_Exercise details:_
Skip the pictures. Transcribe the rest of the data below without changing a word.

───── Records supplied ─────

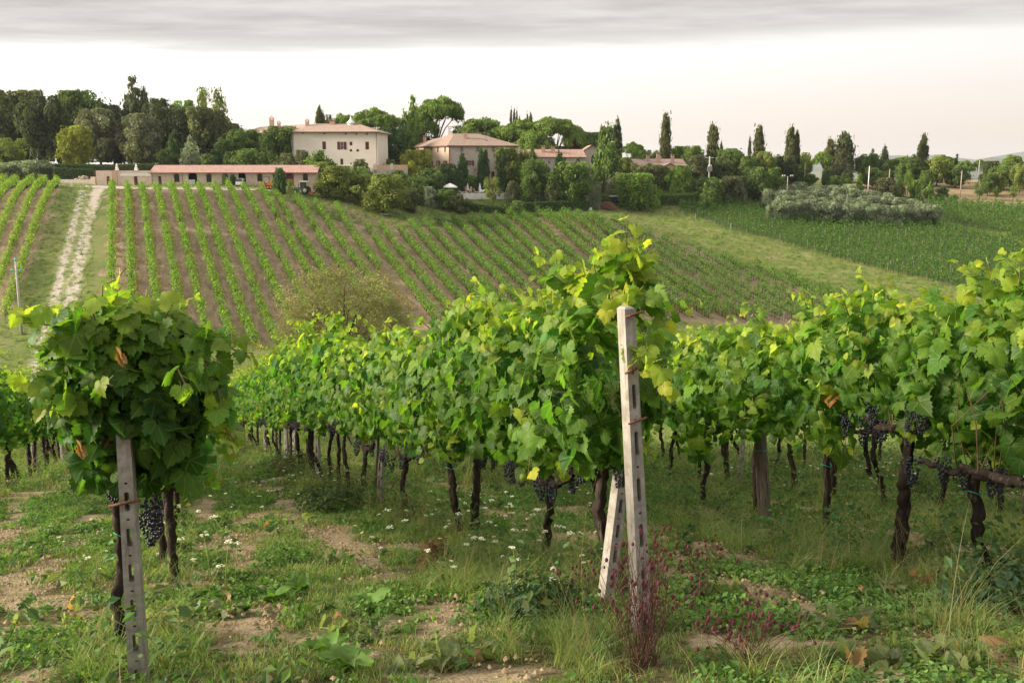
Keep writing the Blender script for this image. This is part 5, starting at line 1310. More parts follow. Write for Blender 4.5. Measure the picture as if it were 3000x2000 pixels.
for kind, x, t, w, D, col, lab in [
  ('cypress', 455, 278, 125, 290, 'cypb', 'smaller cypress left of the widest cypress'),
  ('cypress', 600, 203, 205, 288, 'cyp', 'widest cypress on the right skyline'),
  ('cypress', 988, 348, 92, 296, 'cyp', 'short pointed cypress right of the widest one'),
  ('cypress', 1375, 222, 100, 300, 'cyp', 'last tall cypress toward the right edge'),
  ('cypress', 1330, 320, 60, 299, 'cypb', 'low side stem left of the last tall cypress'),
  ('cypress', 1205, 440, 26, 310, 'cyp', 'tiny cypress tip far off among the right trees'),
  ('pine', 375, 405, 210, 285, 'pine', 'small umbrella pine left of the widest cypress'),
  ('cone', 565, 390, 260, 276, 'holm', 'grey-green conical tree before the widest cypress'),
  ('broad', 180, 432, 180, 276, 'autm', 'yellowish tree right of the double cypress clump'),
  ('broad', 830, 445, 240, 290, 'mid', 'green tree right of the widest cypress'),
  ('fir', 855, 382, 110, 294, 'dkg', 'small dark fir tip above the green tree'),
  ('broad', 1020, 500, 220, 288, 'mid', 'green tree below the short pointed cypress'),
  ('shrub', 1265, 450, 70, 300, 'dkg', 'dark bushy treetop left of the last tall cypress'),
  ('pine', 1160, 465, 210, 300, 'pine', 'flat bright pine between the two pointed cypresses'),
  ('broad', 1190, 535, 170, 284, 'leafy', 'light green tree below the flat bright pine'),
  ('broad', 1300, 500, 220, 288, 'mid', 'dark green tree below the last tall cypress'),
  ('broad', 1515, 455, 240, 286, 'autm', 'tall yellow-green tree with visible trunk at the right'),
  ('pine', 1590, 460, 150, 300, 'pine', 'umbrella pine behind the tall yellow-green tree'),
  ('fir', 1690, 435, 100, 300, 'dkg', 'lopsided dark conifer at the right skyline'),
  ('pine', 1770, 495, 220, 298, 'pine', 'umbrella pine right of the lopsided conifer'),
  ('pine', 1915, 490, 140, 300, 'pine', 'umbrella pine crossed by the pale pole'),
  ('broad', 1690, 560, 260, 284, 'mid', 'green tree under the lopsided conifer'),
  ('holm', 2020, 515, 170, 290, 'dk', 'dark evergreen left of the last umbrella pine'),
  ('pine', 2250, 438, 240, 296, 'pine', 'last umbrella pine at the right border'),
  ('broad', 2120, 560, 260, 284, 'leafy', 'leafy tree near the right border'),
  ('broad', 2290, 560, 240, 282, 'mid', 'green tree below the last umbrella pine'),
  ('broad', 2010, 640, 130, 272, 'mid', 'small tree with trunk above the dry field right side'),
  ('broad', 2090, 615, 190, 274, 'autm', 'light tree above the right end of the dry field'),
  ('broad', 2330, 540, 170, 278, 'autm', 'yellowish tree at the very right edge'),
  ('cypress', 155, 540, 80, 262, 'dkg', 'young dark cypress above the olive grove left part'),
  ('cypress', 408, 555, 76, 258, 'dkg', 'young dark cypress above the olive grove middle'),
  ('shrub', 985, 675, 190, 262, 'holm', 'dull round shrub above the olive grove right part'),
  ('cone', 1130, 640, 110, 264, 'leafy', 'young conical tree on the dry field'),
  ('loose', 1220, 615, 90, 266, 'brt', 'sapling with thin trunk on the dry field'),
  ('shrub', 1285, 700, 90, 262, 'brt', 'bright sapling bush in the middle of the dry field'),
  ('shrub', 1400, 610, 150, 270, 'leafy', 'rounded bush behind the dry field'),
  ('cone', 1435, 705, 100, 264, 'brt', 'light conical sapling on the dry field'),
  ('cone', 740, 610, 80, 266, 'brt', 'light green sapling left of the white pole'),
  ('shrub', 600, 635, 110, 264, 'leafy', 'bush above the middle of the olive grove'),
  ('shrub', 480, 660, 90, 260, 'leafy', 'bush right of the young dark cypress'),
  ('loose', 1925, 720, 120, 266, 'leafy', 'young tree standing on the right of the dry field'),
  ('loose', 2085, 760, 70, 266, 'brt', 'small sapling near the dry field lower edge'),
  ('loose', 2255, 760, 80, 267, 'brt', 'thin sapling at the right end of the dry field'),
  ('shrub', 1325, 840, 70, 248, 'dkg', 'dark bush at the right end of the olive grove'),
  ('shrub', 1550, 760, 110, 265, 'mid', 'low dark weed bush on the dry field'),
  ('shrub', 1540, 830, 90, 263, 'mid', 'lowest weed bush on the dry field edge'),
  ('broad', 870, 580, 200, 276, 'mid', 'green tree behind the white pole'),
  ('broad', 250, 640, 160, 270, 'leafy', 'leafy bush tree left of the olive grove top'),
  ('shrub', 1670, 840, 60, 262, 'brt', 'tiny bright shrub on the dry field edge'),
  ('shrub', 30, 590, 170, 262, 'leafy', 'leafy bush behind the light pole'),
]: tree(kind, a5(x), b5(t), w/3.36, D, col, lab)
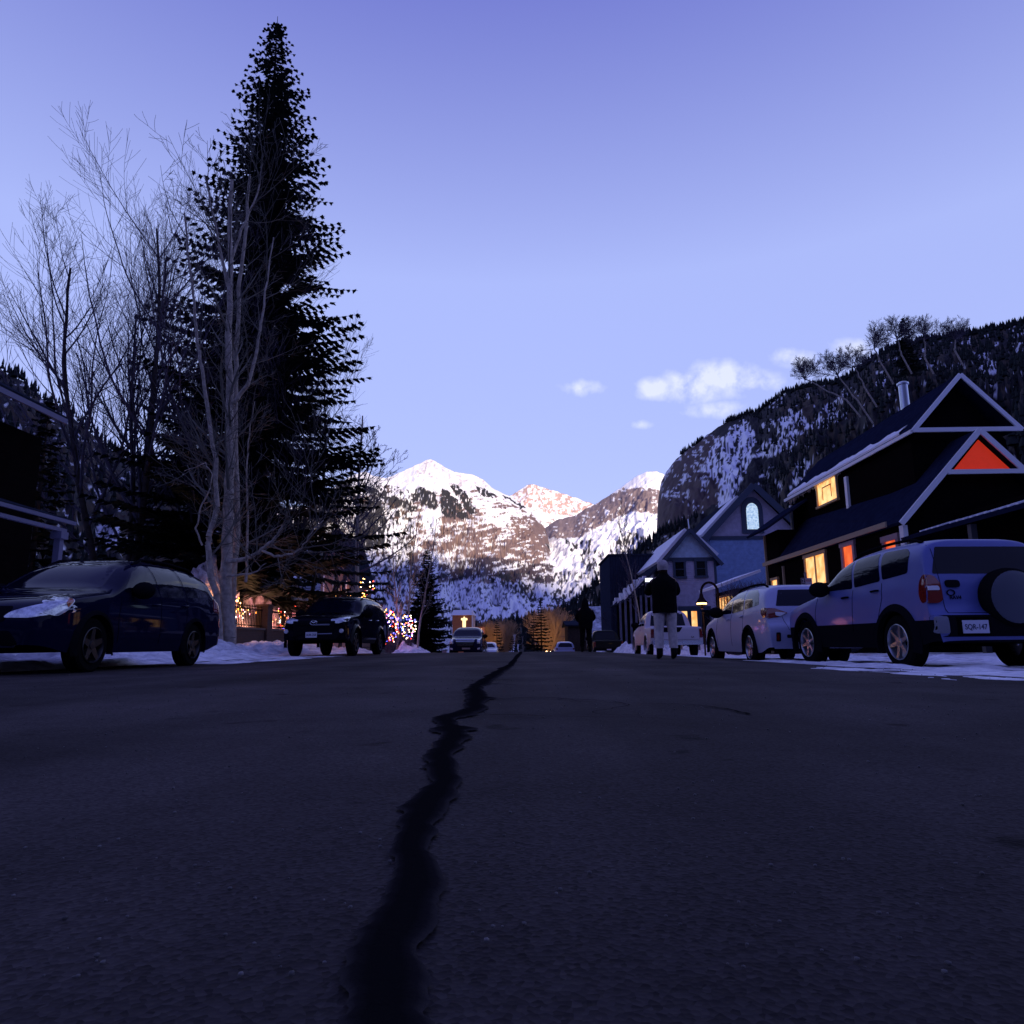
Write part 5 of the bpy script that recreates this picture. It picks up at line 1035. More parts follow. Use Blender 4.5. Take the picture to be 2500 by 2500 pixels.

─────

_Solution to this task:_
Keep writing the Blender script for this image. This is part 5, starting at line 1310. More parts follow. Write for Blender 4.5. Measure the picture as if it were 3000x2000 pixels.
for kind, x, t, w, D, col, lab in [
  ('cypress', 455, 278, 125, 290, 'cypb', 'smaller cypress left of the widest cypress'),
  ('cypress', 600, 203, 205, 288, 'cyp', 'widest cypress on the right skyline'),
  ('cypress', 988, 348, 92, 296, 'cyp', 'short pointed cypress right of the widest one'),
  ('cypress', 1375, 222, 100, 300, 'cyp', 'last tall cypress toward the right edge'),
  ('cypress', 1330, 320, 60, 299, 'cypb', 'low side stem left of the last tall cypress'),
  ('cypress', 1205, 440, 26, 310, 'cyp', 'tiny cypress tip far off among the right trees'),
  ('pine', 375, 405, 210, 285, 'pine', 'small umbrella pine left of the widest cypress'),
  ('cone', 565, 390, 260, 276, 'holm', 'grey-green conical tree before the widest cypress'),
  ('broad', 180, 432, 180, 276, 'autm', 'yellowish tree right of the double cypress clump'),
  ('broad', 830, 445, 240, 290, 'mid', 'green tree right of the widest cypress'),
  ('fir', 855, 382, 110, 294, 'dkg', 'small dark fir tip above the green tree'),
  ('broad', 1020, 500, 220, 288, 'mid', 'green tree below the short pointed cypress'),
  ('shrub', 1265, 450, 70, 300, 'dkg', 'dark bushy treetop left of the last tall cypress'),
  ('pine', 1160, 465, 210, 300, 'pine', 'flat bright pine between the two pointed cypresses'),
  ('broad', 1190, 535, 170, 284, 'leafy', 'light green tree below the flat bright pine'),
  ('broad', 1300, 500, 220, 288, 'mid', 'dark green tree below the last tall cypress'),
  ('broad', 1515, 455, 240, 286, 'autm', 'tall yellow-green tree with visible trunk at the right'),
  ('pine', 1590, 460, 150, 300, 'pine', 'umbrella pine behind the tall yellow-green tree'),
  ('fir', 1690, 435, 100, 300, 'dkg', 'lopsided dark conifer at the right skyline'),
  ('pine', 1770, 495, 220, 298, 'pine', 'umbrella pine right of the lopsided conifer'),
  ('pine', 1915, 490, 140, 300, 'pine', 'umbrella pine crossed by the pale pole'),
  ('broad', 1690, 560, 260, 284, 'mid', 'green tree under the lopsided conifer'),
  ('holm', 2020, 515, 170, 290, 'dk', 'dark evergreen left of the last umbrella pine'),
  ('pine', 2250, 438, 240, 296, 'pine', 'last umbrella pine at the right border'),
  ('broad', 2120, 560, 260, 284, 'leafy', 'leafy tree near the right border'),
  ('broad', 2290, 560, 240, 282, 'mid', 'green tree below the last umbrella pine'),
  ('broad', 2010, 640, 130, 272, 'mid', 'small tree with trunk above the dry field right side'),
  ('broad', 2090, 615, 190, 274, 'autm', 'light tree above the right end of the dry field'),
  ('broad', 2330, 540, 170, 278, 'autm', 'yellowish tree at the very right edge'),
  ('cypress', 155, 540, 80, 262, 'dkg', 'young dark cypress above the olive grove left part'),
  ('cypress', 408, 555, 76, 258, 'dkg', 'young dark cypress above the olive grove middle'),
  ('shrub', 985, 675, 190, 262, 'holm', 'dull round shrub above the olive grove right part'),
  ('cone', 1130, 640, 110, 264, 'leafy', 'young conical tree on the dry field'),
  ('loose', 1220, 615, 90, 266, 'brt', 'sapling with thin trunk on the dry field'),
  ('shrub', 1285, 700, 90, 262, 'brt', 'bright sapling bush in the middle of the dry field'),
  ('shrub', 1400, 610, 150, 270, 'leafy', 'rounded bush behind the dry field'),
  ('cone', 1435, 705, 100, 264, 'brt', 'light conical sapling on the dry field'),
  ('cone', 740, 610, 80, 266, 'brt', 'light green sapling left of the white pole'),
  ('shrub', 600, 635, 110, 264, 'leafy', 'bush above the middle of the olive grove'),
  ('shrub', 480, 660, 90, 260, 'leafy', 'bush right of the young dark cypress'),
  ('loose', 1925, 720, 120, 266, 'leafy', 'young tree standing on the right of the dry field'),
  ('loose', 2085, 760, 70, 266, 'brt', 'small sapling near the dry field lower edge'),
  ('loose', 2255, 760, 80, 267, 'brt', 'thin sapling at the right end of the dry field'),
  ('shrub', 1325, 840, 70, 248, 'dkg', 'dark bush at the right end of the olive grove'),
  ('shrub', 1550, 760, 110, 265, 'mid', 'low dark weed bush on the dry field'),
  ('shrub', 1540, 830, 90, 263, 'mid', 'lowest weed bush on the dry field edge'),
  ('broad', 870, 580, 200, 276, 'mid', 'green tree behind the white pole'),
  ('broad', 250, 640, 160, 270, 'leafy', 'leafy bush tree left of the olive grove top'),
  ('shrub', 1670, 840, 60, 262, 'brt', 'tiny bright shrub on the dry field edge'),
  ('shrub', 30, 590, 170, 262, 'leafy', 'leafy bush behind the light pole'),
]: tree(kind, a5(x), b5(t), w/3.36, D, col, lab)
Write part 5 of the bpy script that recreates this picture. It picks up at line 1035. More parts follow. Use Blender 4.5. Take the picture to be 2500 by 2500 pixels.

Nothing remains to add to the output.